* begin Raw data *

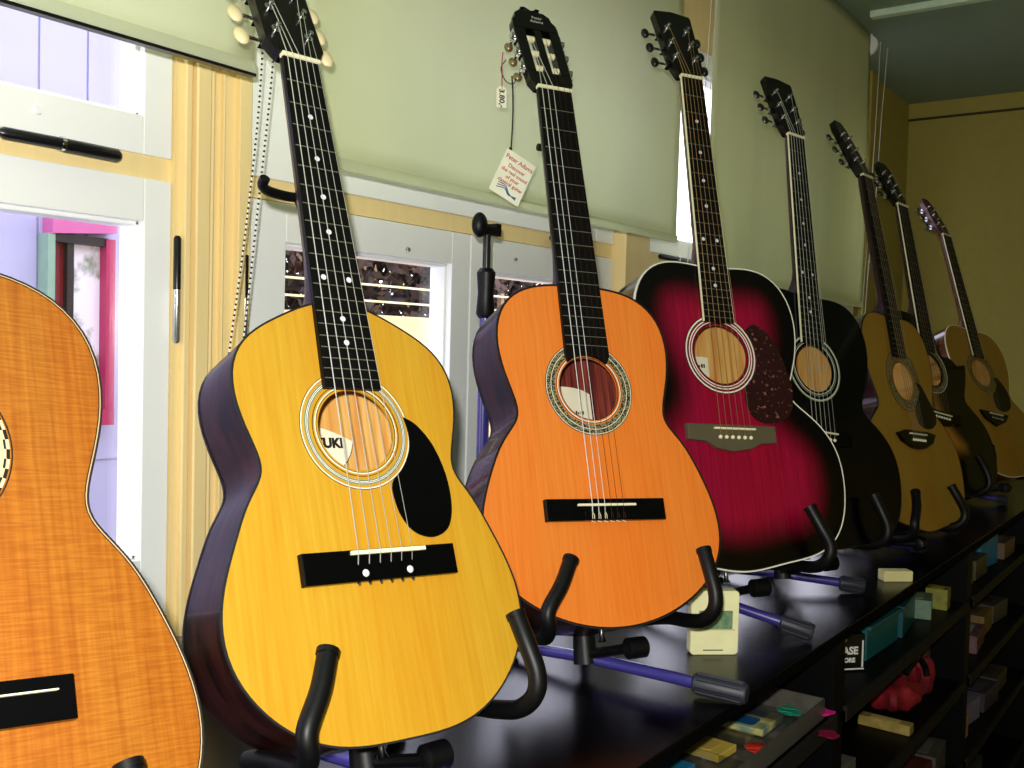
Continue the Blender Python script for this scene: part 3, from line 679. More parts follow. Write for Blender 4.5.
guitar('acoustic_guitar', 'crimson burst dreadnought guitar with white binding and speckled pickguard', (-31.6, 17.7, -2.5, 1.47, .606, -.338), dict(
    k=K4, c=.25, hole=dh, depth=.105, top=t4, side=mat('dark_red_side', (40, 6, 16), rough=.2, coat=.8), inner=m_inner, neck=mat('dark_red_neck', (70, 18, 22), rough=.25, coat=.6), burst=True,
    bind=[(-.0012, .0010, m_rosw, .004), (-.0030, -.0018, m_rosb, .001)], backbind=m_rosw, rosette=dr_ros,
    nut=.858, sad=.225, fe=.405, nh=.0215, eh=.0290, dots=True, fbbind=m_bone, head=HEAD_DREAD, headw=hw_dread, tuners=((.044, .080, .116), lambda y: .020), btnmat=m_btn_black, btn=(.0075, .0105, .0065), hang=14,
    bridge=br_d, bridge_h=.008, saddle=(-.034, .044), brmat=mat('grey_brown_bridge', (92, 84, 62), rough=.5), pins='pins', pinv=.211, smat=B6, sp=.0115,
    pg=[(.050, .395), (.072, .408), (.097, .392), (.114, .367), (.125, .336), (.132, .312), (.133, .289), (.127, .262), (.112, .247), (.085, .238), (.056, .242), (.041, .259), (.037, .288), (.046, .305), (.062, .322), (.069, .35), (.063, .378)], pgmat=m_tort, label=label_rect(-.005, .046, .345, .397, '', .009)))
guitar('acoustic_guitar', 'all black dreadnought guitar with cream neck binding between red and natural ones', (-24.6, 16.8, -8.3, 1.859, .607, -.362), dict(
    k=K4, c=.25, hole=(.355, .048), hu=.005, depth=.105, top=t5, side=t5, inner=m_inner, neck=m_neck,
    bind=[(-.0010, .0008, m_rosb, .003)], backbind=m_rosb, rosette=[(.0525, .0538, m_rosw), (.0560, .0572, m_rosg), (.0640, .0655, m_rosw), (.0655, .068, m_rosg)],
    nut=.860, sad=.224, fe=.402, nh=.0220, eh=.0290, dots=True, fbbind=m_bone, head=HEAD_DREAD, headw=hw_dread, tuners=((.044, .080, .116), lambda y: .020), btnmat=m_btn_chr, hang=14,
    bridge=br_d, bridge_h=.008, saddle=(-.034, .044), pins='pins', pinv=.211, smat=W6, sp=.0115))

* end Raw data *

Print each line of the material above exactly, with the pictures removed from your copy.

Continue the Blender Python script for this scene: part 3, from line 679. More parts follow. Write for Blender 4.5.
guitar('acoustic_guitar', 'crimson burst dreadnought guitar with white binding and speckled pickguard', (-31.6, 17.7, -2.5, 1.47, .606, -.338), dict(
    k=K4, c=.25, hole=dh, depth=.105, top=t4, side=mat('dark_red_side', (40, 6, 16), rough=.2, coat=.8), inner=m_inner, neck=mat('dark_red_neck', (70, 18, 22), rough=.25, coat=.6), burst=True,
    bind=[(-.0012, .0010, m_rosw, .004), (-.0030, -.0018, m_rosb, .001)], backbind=m_rosw, rosette=dr_ros,
    nut=.858, sad=.225, fe=.405, nh=.0215, eh=.0290, dots=True, fbbind=m_bone, head=HEAD_DREAD, headw=hw_dread, tuners=((.044, .080, .116), lambda y: .020), btnmat=m_btn_black, btn=(.0075, .0105, .0065), hang=14,
    bridge=br_d, bridge_h=.008, saddle=(-.034, .044), brmat=mat('grey_brown_bridge', (92, 84, 62), rough=.5), pins='pins', pinv=.211, smat=B6, sp=.0115,
    pg=[(.050, .395), (.072, .408), (.097, .392), (.114, .367), (.125, .336), (.132, .312), (.133, .289), (.127, .262), (.112, .247), (.085, .238), (.056, .242), (.041, .259), (.037, .288), (.046, .305), (.062, .322), (.069, .35), (.063, .378)], pgmat=m_tort, label=label_rect(-.005, .046, .345, .397, '', .009)))
guitar('acoustic_guitar', 'all black dreadnought guitar with cream neck binding between red and natural ones', (-24.6, 16.8, -8.3, 1.859, .607, -.362), dict(
    k=K4, c=.25, hole=(.355, .048), hu=.005, depth=.105, top=t5, side=t5, inner=m_inner, neck=m_neck,
    bind=[(-.0010, .0008, m_rosb, .003)], backbind=m_rosb, rosette=[(.0525, .0538, m_rosw), (.0560, .0572, m_rosg), (.0640, .0655, m_rosw), (.0655, .068, m_rosg)],
    nut=.860, sad=.224, fe=.402, nh=.0220, eh=.0290, dots=True, fbbind=m_bone, head=HEAD_DREAD, headw=hw_dread, tuners=((.044, .080, .116), lambda y: .020), btnmat=m_btn_chr, hang=14,
    bridge=br_d, bridge_h=.008, saddle=(-.034, .044), pins='pins', pinv=.211, smat=W6, sp=.0115))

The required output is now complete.